(Exercise aim) Search the records for "scene". Copy every line where it appears.

+ + + + + + +

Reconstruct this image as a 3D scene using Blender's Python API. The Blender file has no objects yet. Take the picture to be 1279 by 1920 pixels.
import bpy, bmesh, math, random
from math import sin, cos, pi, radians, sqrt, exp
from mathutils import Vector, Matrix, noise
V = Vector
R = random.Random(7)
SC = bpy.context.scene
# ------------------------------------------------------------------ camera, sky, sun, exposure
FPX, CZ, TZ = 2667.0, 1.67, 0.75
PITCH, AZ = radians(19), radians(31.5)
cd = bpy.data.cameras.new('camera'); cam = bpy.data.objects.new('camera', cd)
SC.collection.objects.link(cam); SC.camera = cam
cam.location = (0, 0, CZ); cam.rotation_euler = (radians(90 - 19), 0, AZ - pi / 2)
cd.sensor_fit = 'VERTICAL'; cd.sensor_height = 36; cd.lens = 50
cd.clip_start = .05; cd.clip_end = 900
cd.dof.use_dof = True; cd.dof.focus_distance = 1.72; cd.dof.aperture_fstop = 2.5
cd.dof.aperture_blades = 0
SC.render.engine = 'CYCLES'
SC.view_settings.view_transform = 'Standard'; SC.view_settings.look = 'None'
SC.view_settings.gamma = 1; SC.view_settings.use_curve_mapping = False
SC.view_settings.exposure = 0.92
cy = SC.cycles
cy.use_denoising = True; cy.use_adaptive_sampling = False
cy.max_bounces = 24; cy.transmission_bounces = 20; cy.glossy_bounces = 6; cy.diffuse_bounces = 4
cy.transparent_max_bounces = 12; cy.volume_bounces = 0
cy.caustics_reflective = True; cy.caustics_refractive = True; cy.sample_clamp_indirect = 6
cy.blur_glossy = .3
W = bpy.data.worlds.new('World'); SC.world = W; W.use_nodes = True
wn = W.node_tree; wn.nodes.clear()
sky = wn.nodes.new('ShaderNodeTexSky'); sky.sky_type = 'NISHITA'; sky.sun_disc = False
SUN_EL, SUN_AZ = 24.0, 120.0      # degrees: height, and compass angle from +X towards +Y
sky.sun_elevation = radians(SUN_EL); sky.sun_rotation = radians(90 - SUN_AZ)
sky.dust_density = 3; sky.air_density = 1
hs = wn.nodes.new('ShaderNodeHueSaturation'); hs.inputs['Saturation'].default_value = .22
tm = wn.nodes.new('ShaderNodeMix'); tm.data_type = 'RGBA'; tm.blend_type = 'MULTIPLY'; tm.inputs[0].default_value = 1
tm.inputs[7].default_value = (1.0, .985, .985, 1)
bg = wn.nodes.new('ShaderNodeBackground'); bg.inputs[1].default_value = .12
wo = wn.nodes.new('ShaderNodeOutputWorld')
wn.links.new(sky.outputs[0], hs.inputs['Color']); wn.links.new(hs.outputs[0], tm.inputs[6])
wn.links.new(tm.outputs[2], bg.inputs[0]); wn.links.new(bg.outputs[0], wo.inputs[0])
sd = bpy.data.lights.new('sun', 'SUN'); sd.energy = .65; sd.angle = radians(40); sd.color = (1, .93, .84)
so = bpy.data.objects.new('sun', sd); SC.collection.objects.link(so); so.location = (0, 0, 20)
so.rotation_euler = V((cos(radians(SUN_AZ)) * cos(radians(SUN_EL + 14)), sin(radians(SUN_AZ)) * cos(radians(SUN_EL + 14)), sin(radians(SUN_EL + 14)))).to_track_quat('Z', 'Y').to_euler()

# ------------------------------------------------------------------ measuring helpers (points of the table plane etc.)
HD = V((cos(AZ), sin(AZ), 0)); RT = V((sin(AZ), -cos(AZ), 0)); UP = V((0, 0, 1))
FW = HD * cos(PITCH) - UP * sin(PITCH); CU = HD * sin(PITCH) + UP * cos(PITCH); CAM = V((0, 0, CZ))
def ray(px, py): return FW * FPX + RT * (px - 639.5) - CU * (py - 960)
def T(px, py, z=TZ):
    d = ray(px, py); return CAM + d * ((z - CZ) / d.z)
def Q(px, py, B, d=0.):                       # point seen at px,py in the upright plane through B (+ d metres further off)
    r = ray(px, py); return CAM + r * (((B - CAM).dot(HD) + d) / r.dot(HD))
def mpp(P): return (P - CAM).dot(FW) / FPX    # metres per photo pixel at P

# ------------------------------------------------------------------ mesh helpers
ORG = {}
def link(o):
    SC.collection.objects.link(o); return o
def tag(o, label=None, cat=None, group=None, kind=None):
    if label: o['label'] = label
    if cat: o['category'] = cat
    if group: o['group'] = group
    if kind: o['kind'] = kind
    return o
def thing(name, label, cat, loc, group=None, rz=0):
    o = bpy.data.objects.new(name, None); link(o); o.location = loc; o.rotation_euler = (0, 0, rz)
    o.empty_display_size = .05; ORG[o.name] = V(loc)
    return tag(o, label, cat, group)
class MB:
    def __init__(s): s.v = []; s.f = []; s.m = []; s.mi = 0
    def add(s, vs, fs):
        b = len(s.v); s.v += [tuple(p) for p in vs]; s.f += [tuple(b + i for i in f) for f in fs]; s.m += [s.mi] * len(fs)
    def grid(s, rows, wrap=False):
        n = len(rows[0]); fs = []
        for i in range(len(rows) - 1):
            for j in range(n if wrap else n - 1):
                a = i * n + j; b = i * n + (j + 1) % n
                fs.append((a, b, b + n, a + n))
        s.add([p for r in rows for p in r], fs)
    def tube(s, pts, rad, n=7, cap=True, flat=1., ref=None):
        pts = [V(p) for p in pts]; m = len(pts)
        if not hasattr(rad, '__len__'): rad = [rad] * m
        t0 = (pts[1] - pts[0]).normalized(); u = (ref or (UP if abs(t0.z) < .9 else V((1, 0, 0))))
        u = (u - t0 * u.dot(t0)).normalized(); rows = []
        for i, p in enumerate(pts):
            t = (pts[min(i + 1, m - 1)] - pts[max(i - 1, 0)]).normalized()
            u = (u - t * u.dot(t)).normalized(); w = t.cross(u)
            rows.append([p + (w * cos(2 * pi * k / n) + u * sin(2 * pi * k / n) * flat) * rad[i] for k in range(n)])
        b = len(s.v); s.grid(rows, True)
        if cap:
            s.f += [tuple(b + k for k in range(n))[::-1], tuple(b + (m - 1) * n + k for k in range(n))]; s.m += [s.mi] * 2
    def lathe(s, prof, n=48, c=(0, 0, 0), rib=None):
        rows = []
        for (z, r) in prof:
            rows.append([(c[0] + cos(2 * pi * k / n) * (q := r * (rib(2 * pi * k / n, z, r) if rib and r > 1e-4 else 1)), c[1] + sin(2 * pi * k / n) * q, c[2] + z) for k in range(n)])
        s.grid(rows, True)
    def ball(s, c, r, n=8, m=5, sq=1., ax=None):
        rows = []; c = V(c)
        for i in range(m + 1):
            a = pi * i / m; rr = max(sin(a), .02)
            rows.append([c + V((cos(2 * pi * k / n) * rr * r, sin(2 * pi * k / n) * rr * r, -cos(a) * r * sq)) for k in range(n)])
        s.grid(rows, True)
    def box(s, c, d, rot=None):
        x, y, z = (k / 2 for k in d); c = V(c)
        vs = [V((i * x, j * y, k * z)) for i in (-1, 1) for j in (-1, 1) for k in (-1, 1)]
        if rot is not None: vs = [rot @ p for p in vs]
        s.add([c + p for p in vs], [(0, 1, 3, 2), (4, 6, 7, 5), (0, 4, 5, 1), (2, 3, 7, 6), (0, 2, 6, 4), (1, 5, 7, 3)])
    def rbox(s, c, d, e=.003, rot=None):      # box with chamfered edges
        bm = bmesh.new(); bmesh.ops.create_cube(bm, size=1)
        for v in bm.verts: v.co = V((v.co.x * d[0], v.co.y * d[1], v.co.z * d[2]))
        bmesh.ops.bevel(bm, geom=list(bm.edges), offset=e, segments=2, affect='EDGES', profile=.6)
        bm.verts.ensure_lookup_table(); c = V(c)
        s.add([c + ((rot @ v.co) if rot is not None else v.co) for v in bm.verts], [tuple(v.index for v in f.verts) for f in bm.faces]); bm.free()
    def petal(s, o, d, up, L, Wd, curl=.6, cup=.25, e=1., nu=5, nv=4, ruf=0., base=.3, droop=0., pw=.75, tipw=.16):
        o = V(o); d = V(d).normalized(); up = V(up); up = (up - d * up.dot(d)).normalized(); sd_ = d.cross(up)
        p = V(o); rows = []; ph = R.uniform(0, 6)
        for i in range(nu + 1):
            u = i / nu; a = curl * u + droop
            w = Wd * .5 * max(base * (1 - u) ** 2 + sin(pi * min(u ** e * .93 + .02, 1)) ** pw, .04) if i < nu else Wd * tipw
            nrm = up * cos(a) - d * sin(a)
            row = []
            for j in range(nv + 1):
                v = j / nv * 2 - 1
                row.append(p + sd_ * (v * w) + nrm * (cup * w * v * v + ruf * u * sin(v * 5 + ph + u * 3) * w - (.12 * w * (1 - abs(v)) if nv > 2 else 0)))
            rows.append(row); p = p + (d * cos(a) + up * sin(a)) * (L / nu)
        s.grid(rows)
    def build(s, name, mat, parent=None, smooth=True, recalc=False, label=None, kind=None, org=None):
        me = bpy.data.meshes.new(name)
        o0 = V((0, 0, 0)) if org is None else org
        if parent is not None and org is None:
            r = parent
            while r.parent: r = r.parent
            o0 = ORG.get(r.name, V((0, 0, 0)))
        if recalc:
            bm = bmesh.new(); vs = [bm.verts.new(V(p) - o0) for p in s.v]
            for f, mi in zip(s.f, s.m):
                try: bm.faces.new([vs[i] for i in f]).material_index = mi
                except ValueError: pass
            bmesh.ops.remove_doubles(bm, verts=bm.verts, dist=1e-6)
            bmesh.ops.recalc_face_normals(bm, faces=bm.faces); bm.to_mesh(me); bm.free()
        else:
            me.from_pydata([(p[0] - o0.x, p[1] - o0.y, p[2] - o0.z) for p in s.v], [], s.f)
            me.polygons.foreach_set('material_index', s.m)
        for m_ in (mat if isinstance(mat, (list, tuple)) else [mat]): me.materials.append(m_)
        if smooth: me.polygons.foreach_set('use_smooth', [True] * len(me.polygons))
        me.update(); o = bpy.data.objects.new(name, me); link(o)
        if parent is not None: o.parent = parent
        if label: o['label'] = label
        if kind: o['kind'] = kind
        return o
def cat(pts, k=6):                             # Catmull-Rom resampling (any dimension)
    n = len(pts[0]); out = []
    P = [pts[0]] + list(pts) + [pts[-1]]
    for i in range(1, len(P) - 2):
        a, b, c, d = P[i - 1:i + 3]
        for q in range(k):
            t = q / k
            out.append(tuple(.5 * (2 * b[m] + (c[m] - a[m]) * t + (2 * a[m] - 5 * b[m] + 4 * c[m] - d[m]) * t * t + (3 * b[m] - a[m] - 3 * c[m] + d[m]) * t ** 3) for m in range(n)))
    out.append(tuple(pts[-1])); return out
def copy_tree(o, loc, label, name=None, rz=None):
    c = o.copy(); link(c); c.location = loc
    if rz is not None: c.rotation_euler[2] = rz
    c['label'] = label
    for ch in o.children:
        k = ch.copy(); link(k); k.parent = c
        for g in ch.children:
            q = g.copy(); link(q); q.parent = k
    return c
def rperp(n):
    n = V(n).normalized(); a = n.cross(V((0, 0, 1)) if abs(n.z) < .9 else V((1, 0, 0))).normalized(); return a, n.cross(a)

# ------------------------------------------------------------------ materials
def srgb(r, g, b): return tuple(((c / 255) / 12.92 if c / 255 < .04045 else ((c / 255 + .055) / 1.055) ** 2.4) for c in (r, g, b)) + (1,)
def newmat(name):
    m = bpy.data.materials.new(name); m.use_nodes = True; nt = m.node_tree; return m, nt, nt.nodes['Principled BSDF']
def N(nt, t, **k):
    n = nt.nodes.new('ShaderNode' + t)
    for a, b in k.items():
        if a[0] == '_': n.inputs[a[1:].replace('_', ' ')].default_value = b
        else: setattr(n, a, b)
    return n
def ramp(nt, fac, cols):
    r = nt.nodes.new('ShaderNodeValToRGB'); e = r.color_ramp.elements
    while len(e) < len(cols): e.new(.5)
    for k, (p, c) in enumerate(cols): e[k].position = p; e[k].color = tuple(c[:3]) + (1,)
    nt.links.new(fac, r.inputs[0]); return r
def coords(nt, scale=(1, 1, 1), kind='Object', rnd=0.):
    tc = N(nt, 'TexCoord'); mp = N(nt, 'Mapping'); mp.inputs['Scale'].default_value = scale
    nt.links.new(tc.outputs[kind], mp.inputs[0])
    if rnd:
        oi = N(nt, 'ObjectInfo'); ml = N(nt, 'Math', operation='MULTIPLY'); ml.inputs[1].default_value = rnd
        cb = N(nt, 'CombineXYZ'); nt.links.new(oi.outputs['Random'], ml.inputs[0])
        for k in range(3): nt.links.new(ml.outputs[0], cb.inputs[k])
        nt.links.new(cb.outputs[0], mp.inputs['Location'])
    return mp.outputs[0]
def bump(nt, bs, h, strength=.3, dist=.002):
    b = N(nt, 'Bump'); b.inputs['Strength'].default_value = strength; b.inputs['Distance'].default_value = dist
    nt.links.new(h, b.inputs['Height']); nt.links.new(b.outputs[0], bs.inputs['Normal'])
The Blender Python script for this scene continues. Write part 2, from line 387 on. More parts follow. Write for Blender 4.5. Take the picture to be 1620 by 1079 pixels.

+ + + + + + +

(Response for this exercise)
Reconstruct this image as a 3D scene using Blender's Python API. The Blender file has no objects yet. Take the picture to be 1279 by 1920 pixels.
SC = bpy.context.scene
The Blender Python script for this scene continues. Write part 2, from line 387 on. More parts follow. Write for Blender 4.5. Take the picture to be 1620 by 1079 pixels.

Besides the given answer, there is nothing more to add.